Senate Majority Leader, Mitch McConnell, pulled the new Healthcare bill before going to a vote while in more optimistic news U.S. banks passed the Federal Reserve’s annual stress tests and U.S. Q1 GDP is high then expected! Learn more in this week’s Steady Investor’s Week…

The Healthcare Bill Gets Pulled, Again (What This Means for Markets) – Senate Majority Leader Mitch McConnell pulled the Better Care Reconciliation Act before it could even go to a vote in the Senate, knowing that he was not likely to have the votes needed to pass the bill. Without diving into the implications of the healthcare system, the symbolic outcome of this failed vote is that markets are likely to lose confidence that President Trump will be able to advance his economic agenda. The expectation of tax reform and fiscal spending is arguably baked into current valuations – at least to a small degree – and removing that expectation could mean recalibrating valuation levels to reflect a less optimistic view of policy changes. The Congressional Budget Office projected that 22 million more people would lose their insurance by the end of the next decade, but that the law would also reduce federal spending by $321B during that time. Shrinking budget deficits are generally a positive economic force, but long-term those savings may be lost due to rising costs tied to sicker people.

U.S. Q1 GDP – Slightly Higher than Expected! – According to the Bureau of Economic Analysis, real gross domestic product (GDP) increased at an annual rate of 1.4% in the first quarter of 2017. This figure is their third estimate, and it convincingly beat expectations of 1.2% growth. The first quarter of any year is generally the weakest, as consumers take some time off following the holiday shopping season. In the fourth quarter of 2016, real GDP increased 2.1%. Profits from current production (corporate profits with inventory valuation adjustment and capital consumption adjustment) decreased $48.4 billion in the first quarter, in contrast to an increase of $11.2 billion in the fourth quarter.

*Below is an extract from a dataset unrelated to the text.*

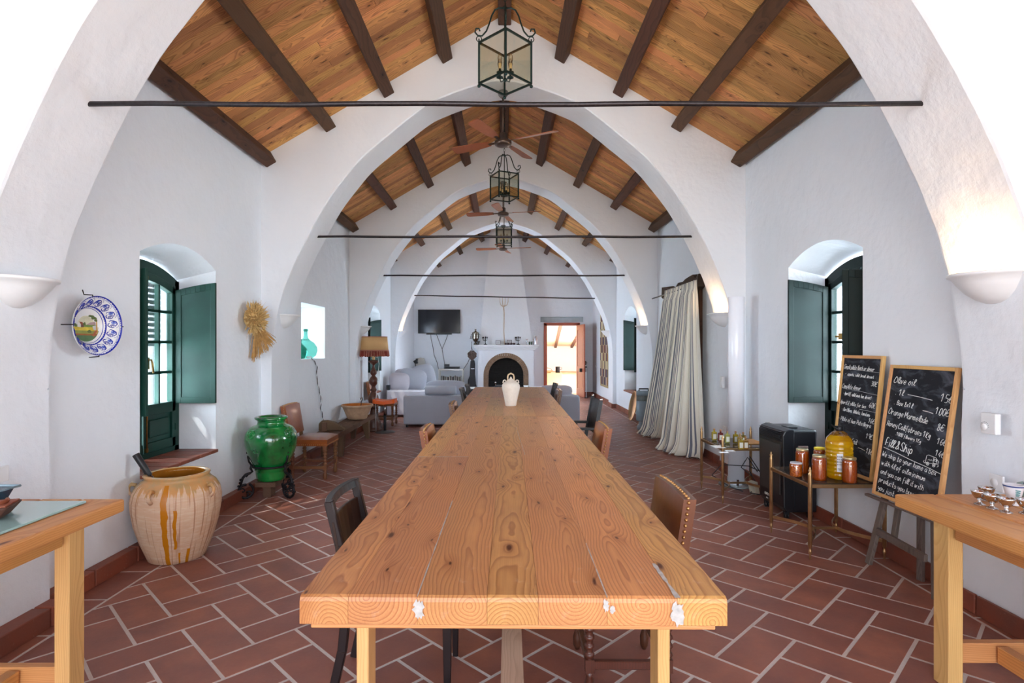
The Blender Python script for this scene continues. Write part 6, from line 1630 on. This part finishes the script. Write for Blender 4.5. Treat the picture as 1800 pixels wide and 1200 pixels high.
def candelabra(px,label):
    t=thing('candelabra',(mx(px),my,MZ),label,'candelabra')
    mb=MB(); mb.lathe([(.055,0),(.05,.01),(.02,.03),(.008,.05),(.008,.12),(.014,.13),(.008,.14),(.008,.19)],n=18); mb.build('stem',M['blackmetal'],t,world=False)
    for k in range(5):
        a=2*PI*k/5+.3; c,s=(math.cos(a),math.sin(a)) if k else (0,0); r=.085
        mb=MB()
        if k: mb.tube([(0,0,.13),(r*.5*c,r*.5*s,.115),(r*.95*c,r*.95*s,.14),(r*c,r*s,.18)],.006,6)
        z=.18 if k else .19
        mb.lathe([(.006,z),(.016,z+.008),(.020,z+.02),(.014,z+.03),(.017,z+.045),(.001,z+.045)],c=(r*c,r*s,0),n=10); mb.build('arm',M['blackmetal'],t,world=False)
candelabra(853.5,'black candelabra next to the samovar, left on the mantel'); candelabra(911,'black candelabra right of the framed cards on the mantel')
def frame(px,label,h=.12):
    t=thing('picture_frame',(mx(px),my+.02,MZ),label,'picture frame'); w_=.135
    for a,b in (((-w_/2,0),(w_/2,0)),((-w_/2,h),(w_/2,h))): mb=MB(); mb.box((0,0,a[1]+(.006 if a[1]==0 else -.006)),(w_,.015,.012)); mb.build('frame_rail',simple('frame_dark',srgb(70,44,56),.4),t,world=False)
    for s in (-1,1): mb=MB(); mb.box((s*(w_/2-.006),0,h/2),(.012,.015,h)); mb.build('frame_rail',bpy.data.materials['frame_dark'],t,world=False)
    mb=MB(); mb.box((0,.004,h/2),(w_-.02,.006,h-.02)); mb.build('card',simple('cream_card',(.75,.73,.74,1),.5),t,world=False)
    mb=MB(); [mb.box((0,-.0005,h*.75-k*h*.16),(w_*.55-.01*(k%2),.003,.006)) for k in range(4)]; mb.build('card_print',simple('grey_print',(.3,.28,.3,1),.6),t,world=False,kind='stuff')
frame(875.5,'dark framed white card left of the pitchfork on the mantel',.125); frame(895.5,'dark framed white card right of the pitchfork on the mantel',.14)
for k,px in enumerate((889,893.5,899,903.5)):
    mb=MB(); mb.ball((0,0,.028),.036,12,8,(1,.9,.78)); o=mb.build('dark_pomegranate',simple('dark_fruit',srgb(58,34,44),.5,0,.3),world=False,loc=(mx(px),my-.07,MZ)); tag(o,['leftmost','second','third','rightmost'][k]+' of the four dark dried fruits before the right framed card','dried fruit','dark dried fruits on the mantel')
t=thing('glass_goblet',(mx(926),my,MZ),'clear glass candle goblet right of the right candelabra','glass')
mb=MB(); mb.lathe([(.04,0),(.04,.006),(.01,.02),(.012,.06),(.03,.10),(.022,.13),(.045,.155)],n=20,cap=False); mb.build('goblet',clearglass('clear_goblet',(.85,.88,.9,1),.6),t,world=False); mb=MB(); mb.lathe([(.045,.153),(.047,.157),(.045,.161)],n=20,cap=False); mb.build('rim',M['steel'],t,world=False)
for k,px in enumerate((930.5,934)):
    mb=MB(); mb.lathe([(.019,0),(.021,.004),(.021,.085),(.019,.09),(.001,.09)],n=16); o=mb.build('green_tumbler',simple('dark_green_glass',srgb(24,58,30),.15),world=False,loc=(mx(px),my-.02,MZ)); tag(o,['left','right'][k]+' dark green tumbler beside the clear goblet on the mantel','tumbler')
t=thing('silver_shaker',(mx(941.5),my,MZ),'tall silver bottle at the right end of the mantel shelf','bottle')
mb=MB(); mb.lathe([(.045,0),(.046,.01),(.044,.20),(.030,.235),(.012,.25)],n=24); mb.build('bottle_body',simple('pale_silver',srgb(214,208,212),.2,.8),t,world=False); mb=MB(); mb.lathe([(.014,.245),(.016,.25),(.014,.27),(.001,.275)],n=14); mb.build('stopper',M['steel'],t,world=False); mb=MB(); mb.tube([(-.04,0,.15),(-.075,0,.14),(-.08,0,.07),(-.042,0,.03)],.006,6); mb.build('handle',M['steel'],t,world=False)
# ---------------- wall sconces (half bowls) ----------------
def sconce(s,ai,zt,lit,label):
    X=s*2.452; Y=ARY[ai]+AT/2+.0
    # the intrados leans, so the bowl backs into it
    t=thing('wall_sconce',(X,Y,zt),label,'sconce',None)
    a0,a1=(PI/2,3*PI/2) if s>0 else (-PI/2,PI/2)
    mb=MB()
    P=[(.022,-.150),(.05,-.146),(.09,-.128),(.13,-.095),(.165,-.05),(.185,-.018),(.200,-.014),(.203,-.004),(.198,0),(.180,-.004),(.155,-.045),(.12,-.085),(.06,-.125),(.0,-.13)]
    off=s*.085
    P=[(r_*1.07,z_*1.04) for r_,z_ in P]
    mb.M=Matrix.Translation((off,0,0)); mb.lathe(P,n=28,a0=a0,a1=a1)
    mb.build('bowl',M['white'],t,world=False,fix=False,solid=.002)
    mb=MB(); mb.tube([(s*.03,-.05,-.07),(s*.03,.05,-.07)],.012,10); mb.build('bulb',M['bulb'] if not lit else emit('warm_bulb',(1,.75,.45,1),8.0),t,world=False)
    if lit: lamp('sconce_glow','POINT',(X+s*(-.02),Y-.03,zt-.015),(0,0,0),4.5 if ai<1 else 6.0,(1,.62,.30),shadow_soft_size=.03)
for s,ai,zt,lit,lb in ((1,0,1.815,True,'lit white half bowl sconce on the nearest right pier'),(-1,0,1.79,False,'unlit white half bowl sconce on the nearest left pier'),
    (-1,1,1.80,False,'unlit white half bowl sconce on the second left pier, above the tan chair'),(1,1,1.82,True,'lit white half bowl sconce on the second right pier, beside the column lamp'),
    (-1,2,1.80,False,'unlit white half bowl sconce on the third left pier, above the floor lamp'),(1,2,1.81,True,'lit white half bowl sconce on the third right pier, left of the curtain'),
    (-1,3,1.81,True,'lit white half bowl sconce on the farthest left pier'),(1,3,1.82,False,'unlit white half bowl sconce on the farthest right pier, before the patchwork hanging')):
    sconce(s,ai,zt,lit,lb)

# ---------------- glass lanterns ----------------
BC=clearglass('bulb_clear',(.98,.95,.9,1),.5)
def lantern(x,y,zb,ang,label,roofz=4.93):
    t=thing('lantern',(x,y,zb),label,'lantern',rz=ang); H_=.335; r=.2155
    C4=[(r*math.cos(PI/2*k),r*math.sin(PI/2*k)) for k in range(4)]
    LN=M['lantern']
    for k in range(4):
        a,b=C4[k],C4[(k+1)%4]
        mb=MB(); mb.bar((a[0],a[1],0),(a[0],a[1],H_),.016,.016); mb.build('corner_post',LN,t,world=False)
        for z in (0,H_): mb=MB(); mb.bar((a[0],a[1],z),(b[0],b[1],z),.014,.014); mb.build('frame_bar',LN,t,world=False)
        mb=MB(); mb.poly([(a[0]*.985,a[1]*.985,.008),(b[0]*.985,b[1]*.985,.008),(b[0]*.985,b[1]*.985,H_-.008),(a[0]*.985,a[1]*.985,H_-.008)]); mb.build('pane',M['lglass'],t,world=False,solid=.003)
        mb=MB(); mb.ball((a[0],a[1],-.022),.0145,12,8); mb.build('ball_foot',LN,t,world=False)
        c,s=a[0]/r,a[1]/r
        P=[(r,H_+.005),(r,H_+.03)]
        mb=MB(); mb.tube([(c*x_,s*x_,z) for x_,z in P],.006,6)
        S=[(.215,H_+.085),(.198,H_+.092),(.190,H_+.078),(.200,H_+.058),(.225,H_+.052),(.250,H_+.066),(.250,H_+.10),(.225,H_+.115)]
        # ogee arm from the centre to the scrolled corner
        A_=[(.012,H_+.285),(.05,H_+.288),(.085,H_+.270),(.110,H_+.225),(.130,H_+.16),(.155,H_+.095),(.190,H_+.055),(.225,H_+.058),(.248,H_+.085),(.240,H_+.115),(.215,H_+.115),(.208,H_+.095)]
        mb.tube([(c*x_,s*x_,z) for x_,z in A_],.0068,7)
        ring=[(c*r+.022*math.cos(2*PI*i/12)*c, s*r+.022*math.cos(2*PI*i/12)*s, H_+.030+.022*math.sin(2*PI*i/12)) for i in range(12)]
        mb.tube(ring,.004,5,closed=True); mb.build('scroll_arm',LN,t,world=False)
    mb=MB(); mb.tube([(0,0,.03),(0,0,H_+.30)],.006,8); mb.ball((0,0,.03),.018,12,8); mb.lathe([(.012,H_+.28),(.018,H_+.29),(.012,H_+.30)],n=12)
    for k in range(4):
        a=PI/4+PI/2*k; c,s=math.cos(a),math.sin(a); mb.tube([(0,0,.05),(.02*c,.02*s,.03),(.05*c,.05*s,.03),(.062*c,.062*s,.06)],.004,6); mb.lathe([(.004,.06),(.028,.068),(.028,.073),(.010,.075),(.010,.10)],c=(.062*c,.062*s,0),n=14)
    mb.build('light_cluster',LN,t,world=False)
    for k in range(4):
        a=PI/4+PI/2*k; c,s=math.cos(a)*.062,math.sin(a)*.062
        mb=MB(); mb.tube([(c,s,.10),(c,s,.145)],.0115,10); mb.build('candle_sleeve',M['candle'],t,world=False)
        mb=MB(); mb.lathe([(.010,.145),(.014,.155),(.019,.185),(.017,.205),(.008,.222),(.001,.226)],c=(c,s,0),n=14); bu=mb.build('bulb',BC,t,world=False)
        mb=MB(); mb.tube([(c,s,.147),(c+.004,s,.165),(c-.003,s,.18),(c+.003,s,.195),(c,s,.165)],.0016,4); mb.build('filament',M['brass'],bu,world=False)
    mb=MB(); z=H_+.30; k=0; top=roofz-zb
    while z<top:
        ax=(1,0) if k%2 else (0,1)
        pts=[(ax[0]*.010*math.cos(2*PI*i/10),ax[1]*.010*math.cos(2*PI*i/10),z+.022+.024*math.sin(2*PI*i/10)) for i in range(10)]
        mb.tube(pts,.003,4,closed=True); z+=.040; k+=1
    mb.build('chain',LN,t,world=False,kind='stuff')
    mb=MB(); mb.lathe([(.05,top),(.045,top-.015),(.012,top-.03),(.001,top-.035)],n=18); mb.build('ceiling_rose',LN,t,world=False)
    return t
lantern(.014,4.685,3.605,.02,'nearest square glass lantern hanging corner-on over the table')
lantern(.012,8.235,3.585,math.radians(-20),'second square glass lantern, between the two nearer fans')
lantern(.012,11.785,3.555,math.radians(43),'farthest square glass lantern, seen flat-on above the farthest fan')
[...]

U.S. Banks Convincingly Pass Stress Tests – 34 banks in the United States cleared both stages of the Federal Reserve’s annual stress tests, in a clear sign that balance sheets have been shored up across the financial system since the 2008 crisis. The first stage of the stress tests is designed to see if banks hold enough capital to weather an extreme recession, while the second stage of the tests involves the Fed analyzing the banks’ capital plans, i.e., what banks intend to do with free capital whether it be fixed private investment, share buybacks, or dividend payments. For the first time in 7 years, the Federal Reserve took no issue with any of the banks’ capital plans. These stress tests, while useful for keeping a close eye on banks’ capital ratios and balance sheets, are also somewhat overreaching in expectations set for banks, and arguably tie up capital that could be more usefully allocated into the economy. Nevertheless, the confidence inspired by stress tests could offer price support for the sector.